La rosa de Saint-Exupéry

Un día de octubre de 1988, un pescador de Marsella, al vaciar su red en el puerto, halló entre los peces un bulto brillante

Un día de octubre de 1988, un pescador de Marsella, al vaciar su red en el puerto, halló entre los peces un bulto brillante formado por un tejido «calcinado y petrificado» que, según especialistas, parecía estar compuesto de fragmentos de un buzo de aviador del tiempo de la Segunda Guerra Mundial. El envoltorio contenía una pulsera plateada que tenía grabados, además de la dirección de un editor neoyorkino, dos nombres de leyenda en la historia literaria: Antoine y Consuelo. Se trataba de la esclava que debió haber llevado puesta Saint Exupéry el día de su muerte, el 31 de julio de 1944, durante un viaje de reconocimiento en el que intentaba fotografiar las defensas alemanas en Normandía. Un piloto enemigo derribó su avión sobre el Mediterráneo. Su cuerpo nunca apareció. Los restos del Lightning P38 que pilotaba habían sido localizados en 1946 y rescatados en 1949.

Así, a pasos lentos y largos, se iba aclarando una muerte que durante muchos años había sido un misterio. Parece como si desde algún lugar lejano y desconocido el inolvidable autor de Vuelo nocturno y El Principito fuera enviando sus últimos mensajes, ya que como él había dicho, las personas mayores “siempre tienen necesidad de explicaciones”.

El nombre de Antoine se seguirá recordando gracias a que El principito se ha traducido a más de 250 idiomas y dialectos, y es el libro más vendido de la historia después de La Biblia y El capital. ¿Pero qué de Consuelo? Consuelo Sunsín era la esposa, la musa, la rosa de El Principito, aquella flor “única en el mundo” porque era su flor; una mujer de la que él confesó que nunca vería “cualquier cosa más” aparte de sus ojos. Pintora, escultora y escritora salvadoreña, menuda, bonita y vital, bohemia y manirrota, Antoine la conoció en Argentina, divorciada de un primer marido, ex amante de José de Vasconcelos, viuda de Enrique Gómez Carrillo y heredera de su fortuna. Todo eso con solo 29 años. Antoine tenía uno más. Verse y amarse fue todo a la vez. Vivieron entre rupturas y reconciliaciones porque él, a quien la fama volvía atractivo para las mujeres, no desdeñaba las aventuras: ni las de aire como piloto ni las de tierra como seducido o seductor. Y en cuanto a ella…pues… tampoco es que se privaba. Al fin y al cabo, como él decía, ella era “un hada con alas doradas”, ¿y quién, con alas, no se atreve a volar?

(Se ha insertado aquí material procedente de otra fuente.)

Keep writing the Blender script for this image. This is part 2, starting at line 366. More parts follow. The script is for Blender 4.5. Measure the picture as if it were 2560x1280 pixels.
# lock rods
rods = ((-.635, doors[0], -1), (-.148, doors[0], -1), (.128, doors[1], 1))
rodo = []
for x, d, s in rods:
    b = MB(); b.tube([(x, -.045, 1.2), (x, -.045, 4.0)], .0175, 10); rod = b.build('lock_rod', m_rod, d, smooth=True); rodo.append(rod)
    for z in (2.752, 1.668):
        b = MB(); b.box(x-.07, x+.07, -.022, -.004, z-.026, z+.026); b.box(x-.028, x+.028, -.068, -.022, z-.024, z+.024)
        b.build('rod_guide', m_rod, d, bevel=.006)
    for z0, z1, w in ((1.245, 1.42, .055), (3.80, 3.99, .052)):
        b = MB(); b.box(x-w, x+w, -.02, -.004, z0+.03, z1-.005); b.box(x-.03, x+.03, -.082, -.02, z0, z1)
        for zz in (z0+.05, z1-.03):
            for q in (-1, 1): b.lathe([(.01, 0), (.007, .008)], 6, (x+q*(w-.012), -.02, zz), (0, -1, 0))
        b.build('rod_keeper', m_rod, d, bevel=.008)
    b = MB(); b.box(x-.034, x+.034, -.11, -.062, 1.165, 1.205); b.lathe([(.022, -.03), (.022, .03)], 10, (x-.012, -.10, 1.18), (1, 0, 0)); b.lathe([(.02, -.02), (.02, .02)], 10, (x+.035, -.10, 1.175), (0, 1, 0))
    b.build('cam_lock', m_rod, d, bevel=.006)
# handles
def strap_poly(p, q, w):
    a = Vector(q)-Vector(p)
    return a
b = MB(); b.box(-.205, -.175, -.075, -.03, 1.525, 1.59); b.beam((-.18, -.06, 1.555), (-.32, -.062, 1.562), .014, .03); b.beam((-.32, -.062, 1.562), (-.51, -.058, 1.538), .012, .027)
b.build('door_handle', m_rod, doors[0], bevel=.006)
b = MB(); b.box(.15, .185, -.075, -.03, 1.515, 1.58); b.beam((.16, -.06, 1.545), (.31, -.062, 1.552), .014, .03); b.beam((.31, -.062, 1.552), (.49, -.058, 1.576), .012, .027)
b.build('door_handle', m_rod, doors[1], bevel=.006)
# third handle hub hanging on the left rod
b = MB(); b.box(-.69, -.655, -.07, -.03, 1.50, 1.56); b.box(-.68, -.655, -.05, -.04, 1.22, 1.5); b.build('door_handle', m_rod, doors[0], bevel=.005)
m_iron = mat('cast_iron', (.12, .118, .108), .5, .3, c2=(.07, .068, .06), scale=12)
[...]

En El principito, él la describe como “conmovedora”, “muy coqueta”, “no demasiado modesta”, “vanidosa”, “ingenua”, “mentirosa” y “suspicaz”. Por eso él, “a pesar de la buena voluntad de su amor, muy pronto dudó de ella”. Consuelo, por su parte en su obra póstuma Memorias de la rosa, describe a Antoine como egoísta, infantil, cruel, negligente, avaro y derrochador. También pronto dudó de él, porque se dio cuenta de que “ser la esposa de un piloto es un oficio, ¡pero serlo de un escritor es un sacerdocio!”. Sacerdocio conflictivo sobre todo para alguien como ella, a quien André Maurois llamó “Sherezade”, por su habilidad para improvisar cuentos “llenos de fantasía e imaginación”. Hay un pasaje en El principito, en que este dice de su rosa: “¡No supe entonces comprender nada! Debería haberla juzgado por las acciones, y no por las palabras. Me perfumaba y me iluminaba. ¡Nunca debí escaparme! Hubiera debido adivinar su ternura detrás de sus pobres astucias. […] ¡Pero yo era demasiado joven para saber amarla!”. Separados por la guerra, él en Francia, ella en Nueva York, se escribieron cartas. Las de él, reconociendo el gran significado que ella tuvo en su vida; las de ella no pudieron ser enviadas debido a la ocupación de francesa por los nazis.

Muerto el esposo, ella, según se dice, desapareció de todos los libros que se publicaron sobre él y murió en el olvido en 1979, cuando el asma le pudo. Y aunque esta parece una historia de amor frustrado, quiero creer que la esclava de plata que él llevaba puesta el día del derribo, aparecida tantos años después, es un mensaje. El mismo que le dio el zorro al principito: “Lo esencial es invisible para los ojos”.